─── Records to use
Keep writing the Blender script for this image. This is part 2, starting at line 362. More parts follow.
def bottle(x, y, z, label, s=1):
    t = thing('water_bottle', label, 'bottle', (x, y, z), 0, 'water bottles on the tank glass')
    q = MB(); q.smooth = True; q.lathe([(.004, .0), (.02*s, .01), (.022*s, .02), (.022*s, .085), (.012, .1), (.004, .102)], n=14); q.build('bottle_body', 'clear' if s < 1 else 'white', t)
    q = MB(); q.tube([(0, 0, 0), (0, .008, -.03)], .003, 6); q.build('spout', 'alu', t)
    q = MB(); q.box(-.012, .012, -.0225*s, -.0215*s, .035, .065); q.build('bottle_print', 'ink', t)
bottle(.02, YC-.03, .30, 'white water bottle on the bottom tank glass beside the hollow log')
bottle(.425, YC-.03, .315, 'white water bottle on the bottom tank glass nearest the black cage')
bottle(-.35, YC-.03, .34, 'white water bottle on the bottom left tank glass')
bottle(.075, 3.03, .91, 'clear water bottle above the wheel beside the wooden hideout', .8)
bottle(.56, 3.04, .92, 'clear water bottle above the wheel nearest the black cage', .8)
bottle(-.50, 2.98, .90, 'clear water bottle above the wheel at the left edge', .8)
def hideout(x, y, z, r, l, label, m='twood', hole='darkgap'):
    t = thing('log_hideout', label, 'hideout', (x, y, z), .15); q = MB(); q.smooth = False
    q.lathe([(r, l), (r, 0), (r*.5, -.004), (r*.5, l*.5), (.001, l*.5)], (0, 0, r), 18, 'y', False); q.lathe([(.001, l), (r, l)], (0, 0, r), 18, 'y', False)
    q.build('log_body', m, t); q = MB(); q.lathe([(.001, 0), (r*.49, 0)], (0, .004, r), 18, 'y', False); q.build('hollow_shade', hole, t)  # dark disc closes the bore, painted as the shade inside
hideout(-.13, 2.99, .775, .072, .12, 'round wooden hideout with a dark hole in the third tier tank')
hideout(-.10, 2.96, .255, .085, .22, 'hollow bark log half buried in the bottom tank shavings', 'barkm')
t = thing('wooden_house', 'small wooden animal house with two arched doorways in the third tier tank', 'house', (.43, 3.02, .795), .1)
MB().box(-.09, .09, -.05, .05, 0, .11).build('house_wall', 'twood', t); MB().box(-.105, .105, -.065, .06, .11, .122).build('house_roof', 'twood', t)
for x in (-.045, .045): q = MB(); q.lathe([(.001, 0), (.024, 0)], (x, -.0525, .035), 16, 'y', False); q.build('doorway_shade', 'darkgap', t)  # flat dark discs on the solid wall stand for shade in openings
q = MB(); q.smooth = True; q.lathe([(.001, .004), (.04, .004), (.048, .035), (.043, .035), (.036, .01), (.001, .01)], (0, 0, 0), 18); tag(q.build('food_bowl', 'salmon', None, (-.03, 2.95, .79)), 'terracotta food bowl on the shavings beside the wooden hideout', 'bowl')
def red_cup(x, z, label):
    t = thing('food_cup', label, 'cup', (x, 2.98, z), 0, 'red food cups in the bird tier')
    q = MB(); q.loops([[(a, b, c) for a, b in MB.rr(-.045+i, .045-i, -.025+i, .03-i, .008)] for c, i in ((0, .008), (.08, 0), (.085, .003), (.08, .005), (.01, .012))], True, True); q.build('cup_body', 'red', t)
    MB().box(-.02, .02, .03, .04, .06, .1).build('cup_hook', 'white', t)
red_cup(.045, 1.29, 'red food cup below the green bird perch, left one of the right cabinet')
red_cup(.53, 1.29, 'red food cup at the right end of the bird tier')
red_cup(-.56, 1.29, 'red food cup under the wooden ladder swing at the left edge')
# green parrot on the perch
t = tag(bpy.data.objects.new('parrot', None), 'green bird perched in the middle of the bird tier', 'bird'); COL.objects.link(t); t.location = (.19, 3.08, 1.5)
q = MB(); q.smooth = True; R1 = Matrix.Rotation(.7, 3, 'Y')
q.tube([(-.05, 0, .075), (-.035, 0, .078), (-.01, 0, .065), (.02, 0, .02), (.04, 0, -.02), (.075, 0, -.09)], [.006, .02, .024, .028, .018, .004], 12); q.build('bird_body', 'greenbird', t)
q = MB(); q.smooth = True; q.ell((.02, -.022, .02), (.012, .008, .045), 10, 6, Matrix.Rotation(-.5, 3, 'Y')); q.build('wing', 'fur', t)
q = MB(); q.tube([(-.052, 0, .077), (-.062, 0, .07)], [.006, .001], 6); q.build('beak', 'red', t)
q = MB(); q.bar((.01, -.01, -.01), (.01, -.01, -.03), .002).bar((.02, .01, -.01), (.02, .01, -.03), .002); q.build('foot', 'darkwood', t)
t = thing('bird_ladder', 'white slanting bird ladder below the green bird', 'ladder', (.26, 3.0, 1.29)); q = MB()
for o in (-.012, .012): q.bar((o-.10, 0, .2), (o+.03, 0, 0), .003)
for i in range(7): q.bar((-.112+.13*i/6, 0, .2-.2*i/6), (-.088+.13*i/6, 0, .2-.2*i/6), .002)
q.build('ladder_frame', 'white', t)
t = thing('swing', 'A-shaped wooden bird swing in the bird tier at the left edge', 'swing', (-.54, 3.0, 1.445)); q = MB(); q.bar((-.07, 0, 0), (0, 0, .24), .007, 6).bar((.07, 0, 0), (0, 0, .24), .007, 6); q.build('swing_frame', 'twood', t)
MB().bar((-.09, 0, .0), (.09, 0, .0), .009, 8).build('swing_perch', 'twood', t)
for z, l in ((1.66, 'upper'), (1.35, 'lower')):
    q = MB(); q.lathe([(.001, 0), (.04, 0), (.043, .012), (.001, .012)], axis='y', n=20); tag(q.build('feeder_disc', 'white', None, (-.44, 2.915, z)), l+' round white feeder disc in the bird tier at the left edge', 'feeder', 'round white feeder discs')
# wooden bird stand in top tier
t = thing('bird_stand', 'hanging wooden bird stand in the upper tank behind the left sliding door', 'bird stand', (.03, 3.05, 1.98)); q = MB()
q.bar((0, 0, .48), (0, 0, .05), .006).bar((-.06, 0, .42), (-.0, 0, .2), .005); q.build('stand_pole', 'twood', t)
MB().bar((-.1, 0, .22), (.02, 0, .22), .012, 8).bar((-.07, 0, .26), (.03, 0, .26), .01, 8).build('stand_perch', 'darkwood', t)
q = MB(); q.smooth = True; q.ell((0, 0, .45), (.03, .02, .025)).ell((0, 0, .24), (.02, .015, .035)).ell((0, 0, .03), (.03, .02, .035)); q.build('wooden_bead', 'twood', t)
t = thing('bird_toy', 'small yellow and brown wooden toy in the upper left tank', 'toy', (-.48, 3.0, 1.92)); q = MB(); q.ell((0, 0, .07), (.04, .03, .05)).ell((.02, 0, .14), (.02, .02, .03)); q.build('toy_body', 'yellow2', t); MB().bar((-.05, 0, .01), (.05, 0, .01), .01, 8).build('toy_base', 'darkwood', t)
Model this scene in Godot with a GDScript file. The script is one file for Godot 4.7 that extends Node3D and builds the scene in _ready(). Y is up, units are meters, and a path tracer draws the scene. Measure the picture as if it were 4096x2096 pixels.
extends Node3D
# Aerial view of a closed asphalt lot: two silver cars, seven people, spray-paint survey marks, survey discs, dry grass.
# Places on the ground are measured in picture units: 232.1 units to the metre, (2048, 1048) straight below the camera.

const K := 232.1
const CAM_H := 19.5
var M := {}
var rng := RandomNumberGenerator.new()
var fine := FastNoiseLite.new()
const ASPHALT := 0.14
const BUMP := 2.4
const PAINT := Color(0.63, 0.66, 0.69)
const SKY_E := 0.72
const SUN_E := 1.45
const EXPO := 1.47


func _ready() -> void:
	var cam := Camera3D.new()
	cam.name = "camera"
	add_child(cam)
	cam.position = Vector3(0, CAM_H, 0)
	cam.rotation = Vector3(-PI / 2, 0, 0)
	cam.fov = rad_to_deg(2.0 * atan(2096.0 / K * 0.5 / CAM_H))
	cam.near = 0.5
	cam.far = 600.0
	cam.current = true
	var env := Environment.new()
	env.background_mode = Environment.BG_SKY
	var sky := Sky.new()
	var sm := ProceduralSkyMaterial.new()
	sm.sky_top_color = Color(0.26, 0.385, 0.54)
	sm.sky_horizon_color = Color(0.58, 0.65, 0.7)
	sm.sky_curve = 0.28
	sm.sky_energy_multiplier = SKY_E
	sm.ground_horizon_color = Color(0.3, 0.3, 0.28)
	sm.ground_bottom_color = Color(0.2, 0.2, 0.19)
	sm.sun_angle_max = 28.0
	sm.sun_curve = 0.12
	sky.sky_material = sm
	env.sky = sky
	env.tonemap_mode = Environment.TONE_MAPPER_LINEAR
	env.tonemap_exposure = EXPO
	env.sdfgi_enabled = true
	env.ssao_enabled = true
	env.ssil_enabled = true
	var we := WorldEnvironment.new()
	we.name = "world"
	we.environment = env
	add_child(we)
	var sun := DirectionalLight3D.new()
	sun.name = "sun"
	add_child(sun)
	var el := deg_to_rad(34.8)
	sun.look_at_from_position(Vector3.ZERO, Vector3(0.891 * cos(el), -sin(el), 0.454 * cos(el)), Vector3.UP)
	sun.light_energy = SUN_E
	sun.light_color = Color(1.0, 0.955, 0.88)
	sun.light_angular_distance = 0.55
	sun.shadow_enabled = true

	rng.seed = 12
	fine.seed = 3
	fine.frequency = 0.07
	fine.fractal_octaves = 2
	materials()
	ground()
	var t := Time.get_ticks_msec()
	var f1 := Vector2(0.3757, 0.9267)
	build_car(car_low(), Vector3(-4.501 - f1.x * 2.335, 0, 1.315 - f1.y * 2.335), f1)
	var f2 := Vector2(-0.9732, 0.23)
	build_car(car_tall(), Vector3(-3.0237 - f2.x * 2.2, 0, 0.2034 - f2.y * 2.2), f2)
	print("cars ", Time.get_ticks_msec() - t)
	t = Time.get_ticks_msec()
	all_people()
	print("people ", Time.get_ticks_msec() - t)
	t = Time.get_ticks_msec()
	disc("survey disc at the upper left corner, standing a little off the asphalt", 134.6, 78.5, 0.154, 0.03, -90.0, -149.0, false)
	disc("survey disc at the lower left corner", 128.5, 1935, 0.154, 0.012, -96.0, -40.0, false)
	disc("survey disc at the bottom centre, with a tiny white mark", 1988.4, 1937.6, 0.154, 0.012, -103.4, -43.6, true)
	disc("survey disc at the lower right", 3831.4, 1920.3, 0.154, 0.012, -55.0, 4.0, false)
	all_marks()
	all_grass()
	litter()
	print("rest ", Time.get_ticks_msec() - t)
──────
Prompt:
Return all lines containing the word "units".

Response to this exercise:
Model this scene in Godot with a GDScript file. The script is one file for Godot 4.7 that extends Node3D and builds the scene in _ready(). Y is up, units are meters, and a path tracer draws the scene. Measure the picture as if it were 4096x2096 pixels.
# Places on the ground are measured in picture units: 232.1 units to the metre, (2048, 1048) straight below the camera.